Posted on Tuesday, November 11 2014

Nowadays, it seems everyone wants to “go green” to save both money and our environment. As we search for ways to decrease our energy use, it’s good to know what old wives’ tales or urban legends are fact or fiction: Which will actually save you money? Here are some of the top home energy myths that could be costing you.

Turning an appliance off actually turns it off.

Many home appliances and electronic devices continue to use power after the “on” button is switched to “off.” Despite being “off,” many devices will continue to use as much energy as if they were on, consuming “standby power.” The only way to stop these devices from guzzling energy is to unplug them from your outlet. Connecting a handful of energy-sucking devices to a power strip or extension cord can allow for added unplugging convenience.

Energy efficiency equals energy conservation.

While efficiency refers to using less energy to perform a specific task, conservation involves reducing the need for energy through behavior and habit changes.
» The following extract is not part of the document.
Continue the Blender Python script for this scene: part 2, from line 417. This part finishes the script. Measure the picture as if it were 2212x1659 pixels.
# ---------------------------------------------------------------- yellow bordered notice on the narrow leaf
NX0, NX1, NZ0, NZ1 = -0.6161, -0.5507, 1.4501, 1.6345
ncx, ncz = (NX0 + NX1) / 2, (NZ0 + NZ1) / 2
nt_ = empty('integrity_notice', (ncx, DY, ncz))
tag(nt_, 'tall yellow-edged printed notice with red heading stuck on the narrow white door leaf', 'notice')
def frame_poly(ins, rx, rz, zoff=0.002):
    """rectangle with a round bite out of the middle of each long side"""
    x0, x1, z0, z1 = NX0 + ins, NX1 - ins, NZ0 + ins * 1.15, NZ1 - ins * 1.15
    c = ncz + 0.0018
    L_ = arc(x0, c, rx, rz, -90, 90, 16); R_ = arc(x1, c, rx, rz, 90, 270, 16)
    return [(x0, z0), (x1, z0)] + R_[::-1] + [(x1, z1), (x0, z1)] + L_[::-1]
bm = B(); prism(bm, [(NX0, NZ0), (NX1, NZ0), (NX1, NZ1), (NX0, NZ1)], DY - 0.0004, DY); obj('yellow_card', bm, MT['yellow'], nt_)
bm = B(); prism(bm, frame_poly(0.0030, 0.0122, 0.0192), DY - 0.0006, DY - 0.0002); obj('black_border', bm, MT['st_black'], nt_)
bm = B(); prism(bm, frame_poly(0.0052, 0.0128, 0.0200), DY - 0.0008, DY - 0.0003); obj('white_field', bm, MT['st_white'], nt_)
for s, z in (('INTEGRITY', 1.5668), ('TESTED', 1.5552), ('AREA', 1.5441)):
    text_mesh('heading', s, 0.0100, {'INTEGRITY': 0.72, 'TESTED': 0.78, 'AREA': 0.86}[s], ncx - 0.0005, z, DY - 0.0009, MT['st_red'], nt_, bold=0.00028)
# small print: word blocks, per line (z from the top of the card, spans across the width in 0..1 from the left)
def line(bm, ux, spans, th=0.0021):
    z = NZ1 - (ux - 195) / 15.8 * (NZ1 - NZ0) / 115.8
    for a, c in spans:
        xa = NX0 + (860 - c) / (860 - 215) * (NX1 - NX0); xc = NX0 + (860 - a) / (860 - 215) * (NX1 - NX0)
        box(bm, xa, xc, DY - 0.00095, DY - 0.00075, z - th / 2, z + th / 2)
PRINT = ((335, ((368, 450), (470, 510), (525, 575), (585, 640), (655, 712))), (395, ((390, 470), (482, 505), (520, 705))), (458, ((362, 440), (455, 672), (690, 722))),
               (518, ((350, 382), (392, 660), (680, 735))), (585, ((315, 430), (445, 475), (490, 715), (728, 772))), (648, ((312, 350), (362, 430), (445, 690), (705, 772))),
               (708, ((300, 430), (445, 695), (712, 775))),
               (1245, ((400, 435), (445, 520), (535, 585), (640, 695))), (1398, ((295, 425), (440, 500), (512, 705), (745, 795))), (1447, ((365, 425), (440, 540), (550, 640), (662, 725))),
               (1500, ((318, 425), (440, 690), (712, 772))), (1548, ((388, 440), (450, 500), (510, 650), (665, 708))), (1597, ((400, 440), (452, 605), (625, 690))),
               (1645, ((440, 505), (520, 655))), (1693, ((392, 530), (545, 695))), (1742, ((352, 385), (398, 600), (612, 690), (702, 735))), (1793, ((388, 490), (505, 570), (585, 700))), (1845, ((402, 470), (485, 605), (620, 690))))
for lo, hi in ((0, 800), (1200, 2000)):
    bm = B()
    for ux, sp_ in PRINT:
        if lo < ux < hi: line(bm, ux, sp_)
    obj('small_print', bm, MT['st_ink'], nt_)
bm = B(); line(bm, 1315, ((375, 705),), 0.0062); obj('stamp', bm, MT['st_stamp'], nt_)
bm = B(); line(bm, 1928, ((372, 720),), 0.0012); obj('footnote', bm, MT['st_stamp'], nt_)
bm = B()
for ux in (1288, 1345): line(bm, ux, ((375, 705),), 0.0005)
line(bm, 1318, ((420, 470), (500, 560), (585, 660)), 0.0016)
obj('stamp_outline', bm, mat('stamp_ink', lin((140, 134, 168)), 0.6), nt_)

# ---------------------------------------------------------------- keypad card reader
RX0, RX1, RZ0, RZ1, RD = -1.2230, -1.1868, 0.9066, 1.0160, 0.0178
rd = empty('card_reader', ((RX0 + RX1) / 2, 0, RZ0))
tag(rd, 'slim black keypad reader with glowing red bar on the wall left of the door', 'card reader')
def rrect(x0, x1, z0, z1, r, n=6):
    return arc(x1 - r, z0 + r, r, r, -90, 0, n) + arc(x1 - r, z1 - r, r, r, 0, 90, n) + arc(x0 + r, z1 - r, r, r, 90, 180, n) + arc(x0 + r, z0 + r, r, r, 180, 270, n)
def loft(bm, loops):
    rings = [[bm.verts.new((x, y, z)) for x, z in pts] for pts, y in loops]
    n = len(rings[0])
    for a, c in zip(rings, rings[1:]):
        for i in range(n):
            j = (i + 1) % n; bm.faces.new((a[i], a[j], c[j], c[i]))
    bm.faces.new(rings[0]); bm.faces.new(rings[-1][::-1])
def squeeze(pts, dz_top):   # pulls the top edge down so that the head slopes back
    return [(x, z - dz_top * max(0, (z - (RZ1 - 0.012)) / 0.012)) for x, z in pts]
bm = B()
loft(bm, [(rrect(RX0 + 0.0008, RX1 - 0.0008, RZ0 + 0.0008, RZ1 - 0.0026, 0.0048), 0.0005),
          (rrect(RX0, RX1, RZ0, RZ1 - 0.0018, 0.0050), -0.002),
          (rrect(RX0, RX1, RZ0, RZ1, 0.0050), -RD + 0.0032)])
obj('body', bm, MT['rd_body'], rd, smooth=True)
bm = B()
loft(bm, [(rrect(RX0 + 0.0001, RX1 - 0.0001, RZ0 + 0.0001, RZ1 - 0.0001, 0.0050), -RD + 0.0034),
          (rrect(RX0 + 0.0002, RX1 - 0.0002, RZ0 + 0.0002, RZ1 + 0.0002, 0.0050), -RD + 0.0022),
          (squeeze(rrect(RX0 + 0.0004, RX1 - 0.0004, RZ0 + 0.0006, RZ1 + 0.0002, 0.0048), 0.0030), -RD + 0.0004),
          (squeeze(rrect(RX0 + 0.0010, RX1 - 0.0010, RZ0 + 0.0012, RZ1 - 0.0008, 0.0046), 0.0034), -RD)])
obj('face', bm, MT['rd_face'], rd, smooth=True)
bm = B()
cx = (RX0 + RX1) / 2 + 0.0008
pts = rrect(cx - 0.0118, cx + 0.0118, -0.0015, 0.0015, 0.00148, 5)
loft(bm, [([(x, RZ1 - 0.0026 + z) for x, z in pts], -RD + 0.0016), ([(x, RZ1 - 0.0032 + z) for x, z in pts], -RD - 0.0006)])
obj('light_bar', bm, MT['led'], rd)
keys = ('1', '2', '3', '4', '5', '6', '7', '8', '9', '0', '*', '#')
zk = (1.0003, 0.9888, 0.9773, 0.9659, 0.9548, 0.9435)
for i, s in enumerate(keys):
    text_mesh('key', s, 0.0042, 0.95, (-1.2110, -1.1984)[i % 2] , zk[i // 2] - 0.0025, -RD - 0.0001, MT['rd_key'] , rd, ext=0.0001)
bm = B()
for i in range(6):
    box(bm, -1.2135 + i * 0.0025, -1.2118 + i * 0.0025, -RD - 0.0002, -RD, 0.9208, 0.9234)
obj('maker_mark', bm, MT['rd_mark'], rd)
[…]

An example of energy efficiency would be switching your incandescent bulbs to CFLs whereas training yourself to turn off lights and fans when you leave a room is an example of conserving energy.

Dimming lights will cut lighting costs in half.

Although dimming your lights does use less power, savings may be less than expected. When your lights are dimmed, the voltage drops and the filament in the bulb becomes cooler, causing an overall loss in efficiency instead of lowering your electric bill.

Leaving lights, fans and electronic devices on uses less energy than turning them on, off and then on again.

Usually, the small surge of power needed to start a device once its off consumes much less power than a device that is left on. Simply put, leaving on lights, fans and electronic devices such as TVs when you’re not around to reap the benefits wastes energy.

Closing vents will help lower heating and cooling costs.

Because heating and cooling systems balance their load throughout the duct system, closing a vent in a room where air conditioning may not be necessary throws off the systems balance. This pressure can cause build up in your home’s ductwork, resulting in leaks and a reduction in the amount of air circulating throughout your home.